» Problem statement
Count the lines below that contain "this". Give only the number.

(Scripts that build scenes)
START
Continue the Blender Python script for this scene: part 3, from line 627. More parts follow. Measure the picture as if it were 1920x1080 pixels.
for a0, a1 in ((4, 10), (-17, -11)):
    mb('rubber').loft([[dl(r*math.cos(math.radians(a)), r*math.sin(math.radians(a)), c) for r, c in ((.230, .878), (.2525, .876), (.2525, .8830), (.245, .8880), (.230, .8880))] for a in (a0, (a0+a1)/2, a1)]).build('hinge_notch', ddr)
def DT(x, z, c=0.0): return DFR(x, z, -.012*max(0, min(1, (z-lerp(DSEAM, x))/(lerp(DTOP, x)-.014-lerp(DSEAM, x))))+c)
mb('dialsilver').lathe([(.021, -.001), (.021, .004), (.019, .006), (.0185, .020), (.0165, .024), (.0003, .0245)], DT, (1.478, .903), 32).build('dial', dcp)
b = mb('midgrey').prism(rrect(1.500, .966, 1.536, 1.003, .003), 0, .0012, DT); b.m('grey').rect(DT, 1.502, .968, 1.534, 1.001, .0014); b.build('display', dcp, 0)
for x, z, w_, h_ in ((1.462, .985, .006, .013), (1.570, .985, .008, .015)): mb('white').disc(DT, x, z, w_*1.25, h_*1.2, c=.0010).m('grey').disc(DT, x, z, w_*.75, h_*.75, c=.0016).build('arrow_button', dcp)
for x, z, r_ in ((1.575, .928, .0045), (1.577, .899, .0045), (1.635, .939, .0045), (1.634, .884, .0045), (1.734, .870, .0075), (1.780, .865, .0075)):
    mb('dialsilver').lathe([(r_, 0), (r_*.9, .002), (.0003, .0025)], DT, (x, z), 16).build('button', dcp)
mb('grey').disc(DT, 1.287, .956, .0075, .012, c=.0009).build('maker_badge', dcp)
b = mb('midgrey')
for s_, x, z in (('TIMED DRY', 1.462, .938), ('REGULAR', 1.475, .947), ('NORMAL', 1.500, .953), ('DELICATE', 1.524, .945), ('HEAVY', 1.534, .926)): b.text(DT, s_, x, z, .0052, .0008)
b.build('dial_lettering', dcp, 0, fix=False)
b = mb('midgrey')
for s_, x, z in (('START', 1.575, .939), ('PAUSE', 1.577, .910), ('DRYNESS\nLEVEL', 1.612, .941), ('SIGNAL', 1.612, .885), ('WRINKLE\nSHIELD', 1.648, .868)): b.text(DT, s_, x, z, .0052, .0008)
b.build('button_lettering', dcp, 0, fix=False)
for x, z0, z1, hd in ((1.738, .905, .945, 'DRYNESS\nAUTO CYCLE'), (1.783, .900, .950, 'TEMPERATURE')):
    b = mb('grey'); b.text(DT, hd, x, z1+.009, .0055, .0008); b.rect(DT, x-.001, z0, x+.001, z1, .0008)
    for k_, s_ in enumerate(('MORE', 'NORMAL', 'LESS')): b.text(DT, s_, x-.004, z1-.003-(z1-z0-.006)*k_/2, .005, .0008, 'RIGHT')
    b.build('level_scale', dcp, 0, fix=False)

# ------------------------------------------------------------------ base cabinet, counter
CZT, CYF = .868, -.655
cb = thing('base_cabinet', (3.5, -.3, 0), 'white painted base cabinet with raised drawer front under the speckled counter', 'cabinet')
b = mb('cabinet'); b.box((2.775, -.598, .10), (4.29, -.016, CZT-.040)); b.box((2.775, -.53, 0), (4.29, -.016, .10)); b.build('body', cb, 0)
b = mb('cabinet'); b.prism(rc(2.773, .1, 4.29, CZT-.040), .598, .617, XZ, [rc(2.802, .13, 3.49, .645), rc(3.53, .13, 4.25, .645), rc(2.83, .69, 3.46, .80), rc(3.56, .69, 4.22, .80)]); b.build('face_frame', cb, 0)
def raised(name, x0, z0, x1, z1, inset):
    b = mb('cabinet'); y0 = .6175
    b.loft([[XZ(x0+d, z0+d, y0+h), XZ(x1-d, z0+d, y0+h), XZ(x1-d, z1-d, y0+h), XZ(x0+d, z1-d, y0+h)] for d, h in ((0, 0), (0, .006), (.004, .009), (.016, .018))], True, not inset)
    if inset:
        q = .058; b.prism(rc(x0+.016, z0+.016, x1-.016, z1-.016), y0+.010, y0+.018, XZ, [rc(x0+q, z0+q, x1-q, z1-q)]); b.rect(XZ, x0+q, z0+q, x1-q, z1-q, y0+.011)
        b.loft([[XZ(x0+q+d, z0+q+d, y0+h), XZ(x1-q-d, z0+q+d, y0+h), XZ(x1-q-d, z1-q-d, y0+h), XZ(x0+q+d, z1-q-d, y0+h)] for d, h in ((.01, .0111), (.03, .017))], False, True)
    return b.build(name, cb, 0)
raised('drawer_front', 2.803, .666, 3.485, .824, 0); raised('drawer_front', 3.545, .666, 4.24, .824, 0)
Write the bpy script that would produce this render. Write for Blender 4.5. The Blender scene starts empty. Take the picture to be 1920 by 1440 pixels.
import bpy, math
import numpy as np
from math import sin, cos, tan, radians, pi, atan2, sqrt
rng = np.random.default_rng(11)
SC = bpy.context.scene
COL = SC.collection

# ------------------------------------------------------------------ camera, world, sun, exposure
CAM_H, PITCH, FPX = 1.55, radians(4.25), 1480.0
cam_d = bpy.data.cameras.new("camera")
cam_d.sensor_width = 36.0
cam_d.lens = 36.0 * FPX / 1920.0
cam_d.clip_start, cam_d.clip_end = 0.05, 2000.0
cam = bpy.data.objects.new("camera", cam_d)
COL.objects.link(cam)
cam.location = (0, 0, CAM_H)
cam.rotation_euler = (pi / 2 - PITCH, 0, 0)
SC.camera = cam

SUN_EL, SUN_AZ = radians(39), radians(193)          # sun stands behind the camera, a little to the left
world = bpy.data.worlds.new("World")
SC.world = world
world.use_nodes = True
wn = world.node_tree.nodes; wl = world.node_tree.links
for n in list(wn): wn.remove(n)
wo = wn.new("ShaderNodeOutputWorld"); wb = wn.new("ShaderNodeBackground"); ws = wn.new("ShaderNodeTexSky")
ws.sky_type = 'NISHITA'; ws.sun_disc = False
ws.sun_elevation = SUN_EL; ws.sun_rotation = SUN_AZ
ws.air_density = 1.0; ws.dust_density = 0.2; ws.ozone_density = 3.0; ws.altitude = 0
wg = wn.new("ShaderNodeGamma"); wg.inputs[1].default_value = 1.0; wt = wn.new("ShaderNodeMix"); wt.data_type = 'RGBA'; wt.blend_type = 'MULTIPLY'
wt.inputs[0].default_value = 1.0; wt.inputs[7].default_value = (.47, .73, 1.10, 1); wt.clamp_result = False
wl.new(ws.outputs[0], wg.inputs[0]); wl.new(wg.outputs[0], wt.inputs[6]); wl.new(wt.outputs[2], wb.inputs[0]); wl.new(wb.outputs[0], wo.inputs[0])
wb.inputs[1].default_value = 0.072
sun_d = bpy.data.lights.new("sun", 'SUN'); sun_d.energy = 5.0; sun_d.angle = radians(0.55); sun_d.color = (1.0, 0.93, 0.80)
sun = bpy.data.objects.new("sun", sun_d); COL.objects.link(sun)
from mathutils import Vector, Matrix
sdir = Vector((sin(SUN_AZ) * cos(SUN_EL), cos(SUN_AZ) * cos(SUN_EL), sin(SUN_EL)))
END
» Answer to the exercise
2